Il faut avoir soi-même appris à nous recueillir en nous-même, à naître progressivement à ce que nous sommes, c'est-à-dire des «nés» de Dieu, à avoir fait l'expérience de Dieu, de ce Dieu qui s'est abaissé, s'est courbé jusqu'à nous; il faut avoir éprouvé que Jésus est l'un des nôtres, né d'une femme et qu'il est le seul qui peut sans usurpation ni mensonge se donner un nom sacré (Charles Guay, 1815-1892); il faut mener une vie de louange et gloire, Père je te rends grâce, comme vient de l'exprimer l'évangile, pour dégager chez l'autre la voie qui mène à Dieu. Pour lui annoncer Noël.
Le prieur de Tibhirine, Christian de Chergé, raconte qu'un incroyant russe venu visiter son monastère en Algérie lui demande en le quittant : Pour vous, enfin, qu'est-ce que c'est que la foi ? Je lui ai dit : Qu'est-ce que vous voulez : la définition des livres, celle du catéchisme, celle de mon Église ? Il a dit : Cela ne m'intéresse pas ; ce qui m'intéresse, c'est : pour vous... qu'est-ce que c'est que la foi ? (Extrait de Retraite sur le Cantique des cantiques, Nouvelle Cité, 2013). Notre monde n'est pas intéressé de savoir ce que le catéchisme, notre Église, dit sur Noël. Il veut nous entendre dire dans nos mots et nous voir vivre au quotidien ce qu'est Noël.
Le plus important [dans la vie], disait l'astronaute James Irwin, ce n'est pas que l'homme ait marché sur la lune, mais c'est que Dieu ait marché sur la terre. Ajoutons qu'il est entré dans nos cœurs humains. Le meilleur antidote contre un Noël sans Dieu, c'est de cultiver ce recueillement, celui de Marie, qui permet à Dieu de naître en nous. De cultiver notre écoute pour nous habiller, revêtir (Rm 13,14) dit Paul, de louange et d'appréciation. Au quotidien, nous devons goûter ce recueillement et faire éprouver ce sentiment constant d'être avec lui et lui avec nous. N'est-ce pas là la joie de Noël !
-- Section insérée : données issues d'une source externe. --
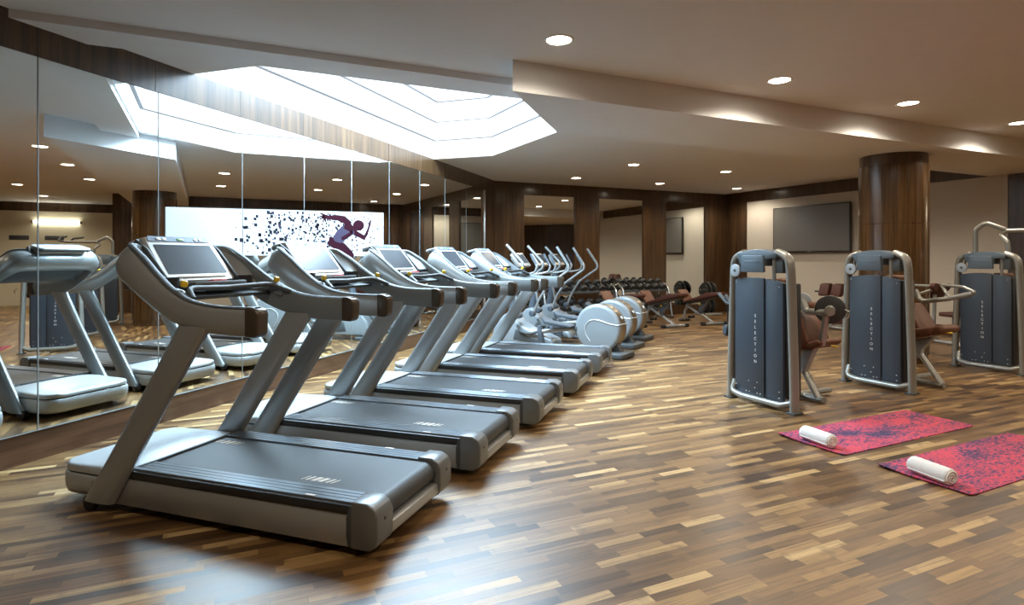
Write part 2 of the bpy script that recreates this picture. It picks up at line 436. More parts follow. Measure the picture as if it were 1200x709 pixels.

En chacun de nous, c'est la conviction profonde du pape François, se trouve un lieu en attente de ce Dieu qui désire s'y introduire comme invité d'honneur qui transformera nos manières de vivre jusqu'à permettre au loup d'habiter avec l'agneau, dit le prophète Isaïe. Sur ce terrain, rien n'est gagné d'avance. L'important n'est pas de réussir à la perfection ce vivre ensemble. C'est impossible tant coexiste en nous l'ivraie et le bon grain (Mt 13, 24-30), lumière et ténèbres (Lc 11, 34-36). L'important, c'est d'être en marche, sans jamais s'arrêter même si l'on dévie. L'important, c'est d'être en état d'exode et de ne pas laisser nos soucis entraver cette naissance de Jésus en nous.
À votre contemplation : nous sommes tous nés spirituellement de Jérusalem (cf. Ps 87,4) déclarait le pape François, recevant dernièrement (21 novembre) des représentants de l'Église du Moyen-Orient. Nous avons tendance à perdre de vue cette affirmation-conviction qui est au centre de toute vie chrétienne. Nous sommes des nés, des «re-nés» de Bethleem, des «ordonnés» à mener une vie de louange, d'émerveillement pour ce Dieu qui nous fait un petit verbe (Thomas Merton) pour le faire naître dans les cœurs. AMEN.